Thanks once again to my daily newspaper, I learned recently of the existence of an organization called Consumers for Paper Options. This, it turns out, is a lobbying group heavily supported by the companies that produce ... paper! What a shock. And what does the group want? To slow or halt the government's transition of records, statements and such (e.g., social security statements) from paper to electronic versions. Why? Purportedly, because they want to defend to poor or infirm people who do not have computers and may not be able to receive or access their accounts.
We're quite used to corporations seeking to protect their business interests by arguing that ________ (fill in the blank with anything they oppose because it reduces their market) will harm consumers. Curiously, they never want anything for themselves. This is called "corporate responsibility" or "corporate good citizenship." So there's nothing much new here, except the ground on which the battle is going to be fought this time: paper.
I confess that, in the rush to push toward electronic documents, I have been a footdragger because of my own concerns that computers and electrons are complex systems that not everyone -- for example, those who suffer from dementia or Alzheimer's -- may be able to master. I can handle electronic documents now, but what happens when I can't? So subjectively, it seems there should indeed be a means by which those who don't want, or can't handle, electronic statements, can still obtain the real thing.
On the other hand, Consumers for Paper Options is pressing for lawmaking action that would require government to keep producing paper statements. I note that there's no evidence of a push to require private companies to do so! But even if that were not the case, the legislation CPO is arguing for is a bad idea, because it is inevitably the kind of thing that becomes a straitjacket on the government and a windfall to the industry involved. We've seen it happen in entire sectors of our economy: oil and gas; sugar; farming.
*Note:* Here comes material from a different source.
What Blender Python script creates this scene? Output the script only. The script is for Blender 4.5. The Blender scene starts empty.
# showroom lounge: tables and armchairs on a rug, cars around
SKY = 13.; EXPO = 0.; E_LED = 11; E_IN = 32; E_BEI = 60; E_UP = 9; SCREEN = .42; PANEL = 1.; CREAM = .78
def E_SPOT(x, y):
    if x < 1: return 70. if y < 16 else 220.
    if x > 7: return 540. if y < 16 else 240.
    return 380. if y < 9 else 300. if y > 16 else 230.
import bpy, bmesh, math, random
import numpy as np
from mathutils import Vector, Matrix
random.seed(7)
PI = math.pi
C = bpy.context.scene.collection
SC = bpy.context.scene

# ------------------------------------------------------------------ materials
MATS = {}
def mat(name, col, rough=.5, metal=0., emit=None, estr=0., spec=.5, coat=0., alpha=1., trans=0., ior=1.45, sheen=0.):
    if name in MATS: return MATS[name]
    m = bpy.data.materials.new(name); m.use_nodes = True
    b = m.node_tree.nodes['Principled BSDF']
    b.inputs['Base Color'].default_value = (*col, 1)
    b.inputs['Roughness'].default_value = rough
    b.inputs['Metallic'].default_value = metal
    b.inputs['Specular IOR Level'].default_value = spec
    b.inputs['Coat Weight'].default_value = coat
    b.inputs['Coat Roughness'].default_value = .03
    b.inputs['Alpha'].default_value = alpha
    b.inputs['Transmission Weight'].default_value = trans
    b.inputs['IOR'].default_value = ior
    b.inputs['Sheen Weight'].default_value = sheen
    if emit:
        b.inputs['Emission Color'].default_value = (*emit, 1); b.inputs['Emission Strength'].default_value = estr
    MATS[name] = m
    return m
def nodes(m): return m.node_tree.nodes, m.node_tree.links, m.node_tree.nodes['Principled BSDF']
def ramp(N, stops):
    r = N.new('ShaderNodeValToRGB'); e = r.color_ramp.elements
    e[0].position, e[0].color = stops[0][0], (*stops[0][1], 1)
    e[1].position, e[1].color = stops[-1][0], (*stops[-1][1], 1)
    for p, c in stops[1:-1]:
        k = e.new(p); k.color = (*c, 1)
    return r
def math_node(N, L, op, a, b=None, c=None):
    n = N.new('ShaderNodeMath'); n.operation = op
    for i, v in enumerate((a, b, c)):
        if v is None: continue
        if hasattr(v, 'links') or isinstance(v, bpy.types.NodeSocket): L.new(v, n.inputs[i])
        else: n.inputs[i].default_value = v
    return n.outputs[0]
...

And the paper industry already has its own corporate entitlements.
When we look at the comparative processing costs (9 cents for an electronic transfer, $1.25 for a paper check) and the technology trend line (computers, tablets and smart phones are ever more ubiquitous, and by the way, who's to say that the new generation, which masters computer use at age 4, won't be able to deal with electronic documents even in their dotage?), the answer is obvious (or should be), especially to profit-making companies that would never think of restricting their own options to cut costs: Don't do it!
The CPO efforts run the risk of creating, right before our eyes, the next USPS-like white elephant. It can be avoided if legislators will "just say no" to these self-appointed guardians of consumers' rights.